Bangalore South MP, L S Tejasvi Surya, and Leader of the Opposition in the Legislative Assembly, R Ashoka, subsequently announced that the Centre had put the hike on hold.
Wearing a T-shirt printed with excerpts from the FFC report, Surya visited the RV Road metro station on Sunday and stated that the hike had been deferred.
The BMRCL, however, maintained it had not received official communication and that the hike would go ahead as announced. As suspense lingered, the BMRCL received directions from the ministry on Sunday evening, asking to defer the hike.
Well-placed sources said the ministry’s directive could support the state’s claim that it has no role on the fares and that the Centre has the final say.
Surya, however, disagreed.
Speaking to DH, he pinned the blame on the state.
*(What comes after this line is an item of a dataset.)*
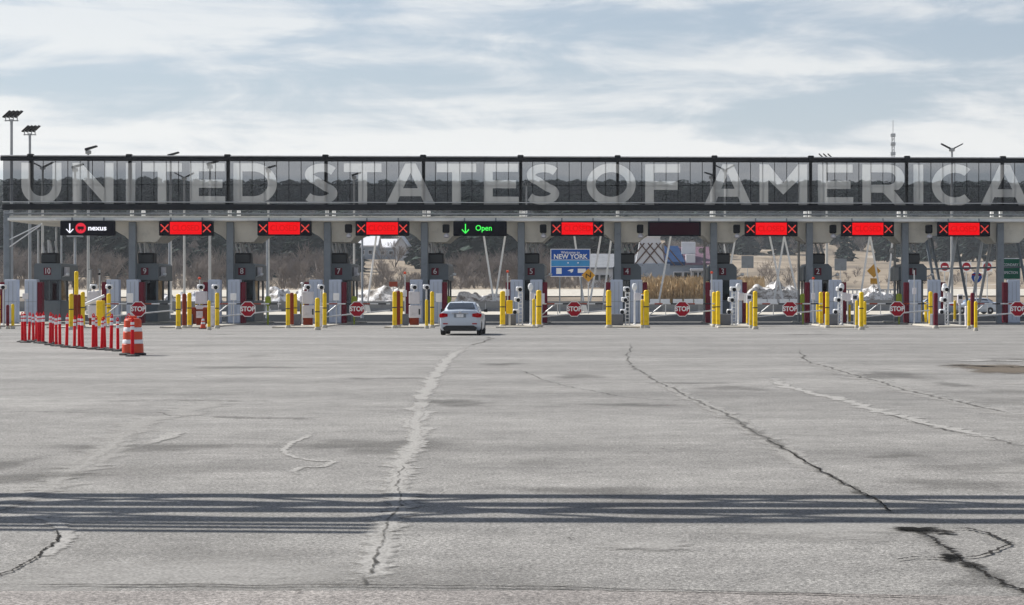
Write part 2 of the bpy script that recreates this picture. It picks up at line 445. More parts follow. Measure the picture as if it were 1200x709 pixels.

“The scheme of fare fixation is clear. It is the state that requests the constitution of the FFC. The committee considers submissions from the state and BMRCL, and then decides the fare,” he stated.
“They were the ones who asked for such a high increase, citing weak finances and the inability to continue the Shadow Cash Support (SCS) that earlier governments were providing. Because of this, the fares increased, and the recommendation is binding. That is how this problem started.
“What the minister (Union Minister of Housing and Urban Affairs Manohar Lal Khattar) has done now is to exercise ministerial oversight and ask for the hike to be put on hold temporarily until a solution is found.”
The BJP MP said the chief minister had last year asked for a reduction in fares. “If today they say fares are controlled only by the union government, then what authority did the CM exercise earlier?”
He demanded that the CM write to the Centre seeking reconstitution of the FFC.
“We are not opposing reasonable fare hikes. Operational costs have gone up, and nobody is saying fares should remain at 2010 or 2015 levels. But public transport must remain affordable. Fare revision should be done in a scientific manner by the FFC, in consultation with commuters and experts,” Surya added.
Independent mobility expert Satya Arikutharam, who has researched the issue, said the BMRCL acted in “bad faith” throughout.
“It made implementation errors and moved to an altogether different system while correcting them. Fares are now based on stations travelled as opposed to the earlier distance travelled,” he noted.